A Thousand Pardons by Jonathan Dee is a handbook on crisis management. Ben needs to ask for forgiveness of his wife, his daughter, his law partners, and his neighbors; while in the process he losses everything and does some jail time. His wife, Helen, leaves him with their adopted middle school daughter, Sara, for NYC after she lands a job in a PR agency. She becomes a star as she advises the clients to apologize and rises very quickly. After her boss dies in an auto accident; she is then hired by the top PR agency to join their crisis management team. Suddenly, an old grade school classmate, Hamilton Barth, who is now a huge Hollywood star, runs afoul after a reunion the two have at one of his film’s premieres at the Ziegfeld in NYC. Hamilton contacts Helen for help. In the meantime Sara and her father are communicating after his jail time. It turns out he does have some money left and buys the house they all lived in in Rensselaer Valley.

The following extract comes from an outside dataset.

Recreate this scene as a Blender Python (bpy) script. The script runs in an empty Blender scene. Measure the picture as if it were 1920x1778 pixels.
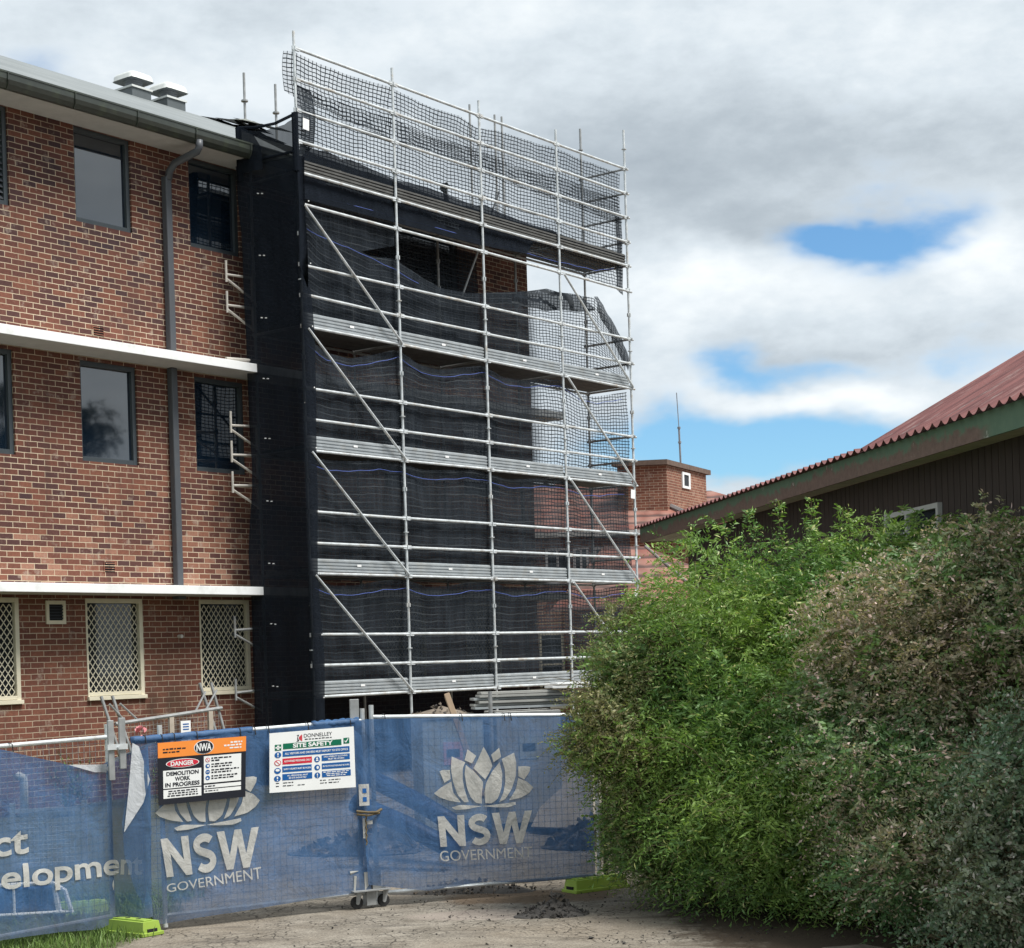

As Helen grows in her job she learns about forgiveness herself. For someone who has a natural ability to advise others about asking for or granting forgiveness, she is bereft of it herself. Ben discovers much about himself in his acts of contrition. Sara forgives her parents. The lesson learned here is we all need to ask for forgiveness and grant it. It is a double-edged sword and a full circle kind of phenomenon in life. It reminds me of one of my mottos as a teacher when dealing with the administration, “It is easier to ask for forgiveness than it is to get permission.”
Although this novel was written in 2013, during Lance Armstrong’s moment of clarity and contrition, I was stunned at how appropriate it was for today’s major topic, fake news. In scenes at the PR agency, Helen is confronted with the negative side of the industry as it creates fake web sites, blogs, and news all to further the careers of their clients. It is as if Dee has a crystal ball as he goes into some detail of how fake news is created, generated, and successful as he observes and reports on the culture that will allow for the election of 2016.
On a very personal note, Jonathan Dee was in a seventh grade English class, I taught my first year of teaching. I’m glad I didn’t damage his writing skills. It is always ajoy to read one his novels and to watch his success.